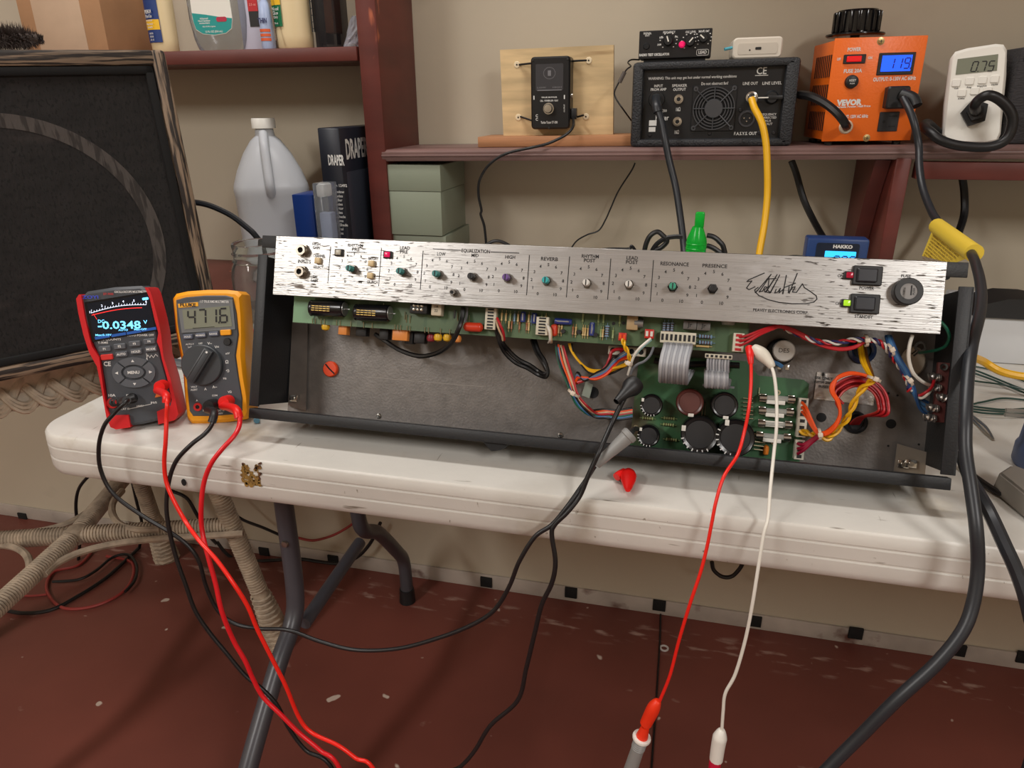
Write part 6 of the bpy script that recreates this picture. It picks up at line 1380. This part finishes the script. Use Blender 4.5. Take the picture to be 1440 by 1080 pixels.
# soldering station
ys = 1.02; x0, x1 = P(1134, 350, y=ys).x, P(1222, 350, y=ys).x; M = Matrix.Translation(((x0+x1)/2, ys, ZT_)); f = on(M)
ss = thing('soldering_station', 'blue soldering station with light blue display behind the panel at right', 'soldering station', M)
sw_, sh_ = x1-x0, f(1180, 336).y
SBL = mat('station_blue', (26, 58, 112), .4)
B().box((0, .014, sh_/2), (sw_, .028, sh_), bev=.003).build('case', SBL, ss)
q = pts_(f, [(1149, 341), (1210, 341)]); B().rrect((q[0].x+q[1].x)/2, q[0].y-.030, q[1].x-q[0].x, .060, .003, -.001, .001).build('face', mat('station_face', (22, 34, 54), .4), ss)
c_ = f(1185, 347); b = B(); b.text('HAKKO', c_.x, c_.y, .0042, -.0012, w=.024, bold=.05); b.build('lettering', WINK, ss)
c0, c1 = f(1157, 374), f(1204, 354); dp_ = B().rrect((c0.x+c1.x)/2, (c0.y+c1.y)/2, c1.x-c0.x, c1.y-c0.y, .001, -.0018, -.0008).build('display', mat('cyan_backlight', (50, 180, 255), .4, emit=1.0), ss)
b = B(); seg7(b, '000', c0.x+.011, (c0.y+c1.y)/2-.0085, .0125, -.0021, .0016, .12); b.build('digits', mat('navy_digits', (14, 24, 120), .5), dp_)
x0, x1 = P(1120, 345, y=1.05).x, P(1133, 345, y=1.05).x
M = Matrix.Translation(((x0+x1)/2, 1.05, ZT_)); o = thing('iron_holder', 'dark grey iron holder touching the left side of the soldering station', 'holder', M)
B().box((0, .02, .055), (x1-x0, .05, .11), bev=.002).build('body', mat('holder_grey', (70, 76, 70), .5), o); B().lathe([(.006, 0), (.010, 0), (.012, .012), (.010, .012), (.006, 0)], Matrix.Translation((0, .02, .11)), 16).build('ring', mat('holder_grey', (70, 76, 70)), o)
# white device with black tray, right of the amplifier
yb_ = 1.02; x0 = P(1372, 480, y=yb_).x; M = Matrix.Translation((x0+.14, yb_, ZT_)); f = on(M); zw = f(1410, 447).y
o = thing('white_carton', 'glossy white carton lying on the table at the far right under a black tray', 'box', M)
SWH = mat('silvery_white_card', (206, 208, 210), .3, bump=(12, .3)); B().box((0, .075, zw/2), (.28, .15, zw), bev=.002).build('body', SWH, o)
M2 = Matrix.Translation((x0+.14, yb_, ZT_+zw+.0004)); f = on(M2)
o = thing('black_tray', 'black plastic tray with small tan scrap on the white carton at far right', 'tray', M2)
B().prism([(-.150, 0), (.14, 0), (.14, .020), (-.03, .018), (-.055, .021), (-.085, .026), (-.115, .026), (-.14, .018)], -.005, .055, up='y').build('tray', BLK, o)
B().box((.02, -.006, .012), (.12, .003, .004), bev=.001).build('front_strip', mat('pale_strip', (150, 150, 152), .3), o)
c_ = f(1419, 420, .02); B().box((c_.x, .02, .021), (.020, .014, .006), bev=.002).build('tan_scrap', mat('tan_scrap', (206, 160, 140), .5), o)
# yellow cable and green wires
coil('yellow_cable', 'thick yellow cable lying on the table right of the amplifier', [(1180, 470, .90), (1260, 474, .84), (1340, 486, .80), (1368, 502, .86), (1382, 508, .90), (1402, 520, .90), (1420, 526, .90), (1445, 530, .90), (1480, 532, .90)], .0046, .8, YC)
DG = mat('dark_green_wire', (26, 60, 52), .4); rn = random.Random(12)
for k, (L_) in enumerate(([(1350, 513), (1375, 516), (1405, 523), (1440, 536), (1480, 552)], [(1350, 516), (1372, 521), (1400, 532), (1440, 548), (1480, 560)], [(1350, 519), (1370, 525), (1396, 534), (1420, 544), (1450, 556)], [(1352, 534), (1380, 537), (1410, 541), (1445, 549)],
    [(1350, 568), (1378, 566), (1410, 560), (1445, 563)], [(1350, 570), (1380, 573), (1412, 576), (1450, 574)], [(1350, 574), (1385, 577), (1415, 579), (1450, 578)], [(1350, 577), (1385, 581), (1415, 582), (1450, 582)])):
    cable('green_wire', 'dark green wire in the '+('upper' if k < 4 else 'lower')+' loose bundle lying right of the amplifier', [P(L_[0][0]-130, L_[0][1]-14+k, z=ZT_+.002+.0009*(k % 4))]+[P(a, c, z=ZT_+.002+.0009*(k % 4)) for a, c in L_], .0012, DG, 'wire', seg=6, group='dark green wires right of the amplifier')
# tweezers
M = Matrix.Translation(P(1364, 584, z=ZT_)); o = thing('tweezers', 'steel tweezers lying on the table near the green wires', 'tweezers', M); o_ = M.translation
for s in (-1, 1):
    a, c, e = P(1362, 582, z=ZT_+.003)-o_, P(1382, 600, z=ZT_+.004)-o_, P(1396, 617, z=ZT_+.002)-o_; w = Vector((.0018*s, .001*s, 0))
    B().tube([a+w*.3, c+w*1.6, e+w*.4], .0015, 6, 6, rf=lambda t: 1.25-.7*t).build('arm', STL, o)
# blue solder reel and grey tool at the frame's edge
M = Matrix.Translation(P(1462, 655, z=ZT_)); o = thing('solder_sucker', 'blue and steel tool standing at the right edge of the picture', 'tool', M)
B().lathe([(0, 0), (.022, 0), (.024, .004), (.024, .02), (.022, .024), (.0205, .05), (.018, .056), (0, .056)], None, 28).build('body', mat('slate_blue', (70, 84, 120), .4), o)
for s in (0, 1): B().tube([Vector((-.016, 0, .050+.005*s)), Vector((-.030, -.002, .0505+.005*s)), Vector((-.042, -.003, .051+.0045*s))], .0022, 6, 3).build('prong', STL, o)
q = [P(x, y, z=ZT_+.020) for x, y in ((1405, 664), (1424, 652), (1465, 668), (1465, 712))]; c0 = sum(q, Vector())/4; c0.z = ZT_
o = thing('grey_block', 'grey plastic block on the table corner at the right edge', 'block', c0)
b = B(); vs = [(p.x-c0.x, p.y-c0.y, .020) for p in q]+[((p.x-c0.x)*1.12, (p.y-c0.y)*1.12, 0) for p in q]
b.raw(vs, [(0, 1, 2, 3), (7, 6, 5, 4), (0, 4, 5, 1), (1, 5, 6, 2), (2, 6, 7, 3), (3, 7, 4, 0)]); es = [e for e in b.bm.edges]; bmesh.ops.bevel(b.bm, geom=es, offset=.002, segments=2, affect='EDGES'); b.build('body', mat('warm_grey_plastic', (122, 116, 108), .5), o)
# cords crossing the right end of the table
cable('second_power_cord', 'thick dark grey cord leaving the table edge beside the main power cord', [P(1352, 640, y=.64), P(1360, 665, y=.61), P(1374, 690, y=.58), P(1392, 722, y=.55), P(1412, 765, y=.53), P(1430, 805, y=.52), P(1445, 850, y=.51), P(1460, 920, y=.50), P(1470, 1000, y=.49), P(1470, 1000, y=.49)+Vector((.02, 0, -.3)), Vector((.42, .50, .006)), Vector((.50, .60, .006))], .0052, RUBG)
cable('thin_black_cord', 'thin black cord lying across the right end of the table', [P(1352, 655, z=ZT_+.0035), P(1372, 671, z=ZT_+.0035), P(1400, 690, z=ZT_+.0035), P(1425, 702, z=ZT_+.0035), P(1470, 722, z=ZT_+.0035)], .0028, RUB)
# red clip cap lying on the table
cc = P(880, 690, z=ZT_+.005); M = Matrix.Translation(cc); o = thing('red_clip_boot', 'red alligator clip boot lying on the table below the grey probe', 'clip', M)
RB = mat('red_vinyl', (222, 22, 18), .4)
a, c = P(883, 690, z=ZT_+.006)-cc, P(884, 662, z=ZT_+.008)-cc
B().lathe([(0, 0), (.0022, .0004), (.0034, .004), (.0064, .017), (.0072, .024), (.0055, .031), (.003, .035)], align(a, c) @ Matrix.Diagonal((1.05, .8, 1, 1)), 18).build('boot', RB, o)
B().tube([P(878, 664, z=ZT_+.007)-cc, P(872, 667, z=ZT_+.007)-cc, P(867, 671, z=ZT_+.006)-cc], .0040, 10, 4).build('thumb_tab', RB, o)

# ================================================================ test leads
PRB = mat('grey_probe', (136, 136, 134), .45)
# grey probe with its two black leads
pa, pz = P(888, 609, n=EW, d=EW.dot(CO)+.030), P(838, 654, y=.555); M = Matrix.Translation(pz)
gp = thing('grey_test_probe', 'grey test probe leaning on the amplifier rail with hook in the power board', 'probe', M)
A = align(Vector(), pa-pz); Lp = (pa-pz).length
B().lathe([(0, 0), (.0040, .0004), (.0043, Lp*.12), (.0048, Lp*.35), (.0060, Lp*.7), (.0066, Lp*.86), (.0074, Lp*.88), (.0074, Lp*.97), (.0060, Lp), (0, Lp)], A, 20).build('handle', PRB, gp)
for t, s in ((.52, 1.6), (.88, 1.2)):
    B().lathe([(0, .0007), (.0020, .0006), (.0024, 0)], A @ Matrix.Translation((0, 0, Lp*t)) @ frame((0, 0, 1), (1, 0, 0), (0, 1, 0)) @ Matrix.Translation((0, 0, 0)) @ Matrix.Diagonal((s, 1, 1, 1)), 12).build('finger_hole', BLKM, gp)
b = B(); p2 = P(896, 603, n=EW, d=EW.dot(CO)-.02)-pz; b.tube([pa-pz, (pa-pz).lerp(p2, .5)+Vector((0, 0, .002)), p2], .0022, 8, 4); b.build('hook_tip', BLK, gp)
def lead(name, lab, start_pts, r, m, plug=None, extra=None, group=None):
    e = start_pts[-1]
    if 'clip' not in name and e.z < .5: start_pts = start_pts+[Vector((e.x+.03, e.y, e.z-.14)), Vector((e.x+.05, e.y+.02, .06)), Vector((e.x+.10, e.y+.04, .004))]
    o0 = start_pts[0]; o = thing(name, lab, 'test lead', Matrix.Translation(o0), group)
    B().tube([p-o0 for p in start_pts], r, 10, 7).build('cord', m, o)
    return o, o0
# black lead with round clip in the chassis
c1 = P(895, 538, n=EW, d=EW.dot(CO)+.012); 
o, o0 = lead('black_scope_lead', 'black lead with rubber clip in the amplifier, hanging to the floor right of centre', [c1, P(886, 546, n=EW, d=EW.dot(CO)+.018), P(878, 560, n=EW, d=EW.dot(CO)+.022), P(862, 592, n=EW, d=EW.dot(CO)+.026), P(845, 630, y=.555), P(835, 652, y=.549), P(826, 672, y=.545), P(815, 698, y=.540), P(798, 720, y=.532), P(780, 738, y=.528), P(776, 752, y=.526), P(781, 790, y=.522), P(776, 820, y=.52), P(762, 850, y=.52), P(752, 890, y=.52), P(740, 940, y=.52), P(728, 985, y=.52), P(690, 1020, y=.52), P(668, 1055, y=.52), P(648, 1078, y=.52), P(610, 1110, y=.52)], .0022, RUB)
B().lathe([(0, 0), (.0082, .001), (.0090, .005), (.0085, .009), (.0055, .016), (.0034, .026), (.0028, .03)], Matrix.Translation(Vector()) @ align(Vector(), P(880, 552, n=EW, d=EW.dot(CO)+.022)-c1), 18).build('rubber_boot', BLK, o)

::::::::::

Among the lines above, determine how many hold the word "picture"; report the figure alone.

RESPONSE FOR THIS EXERCISE =>
2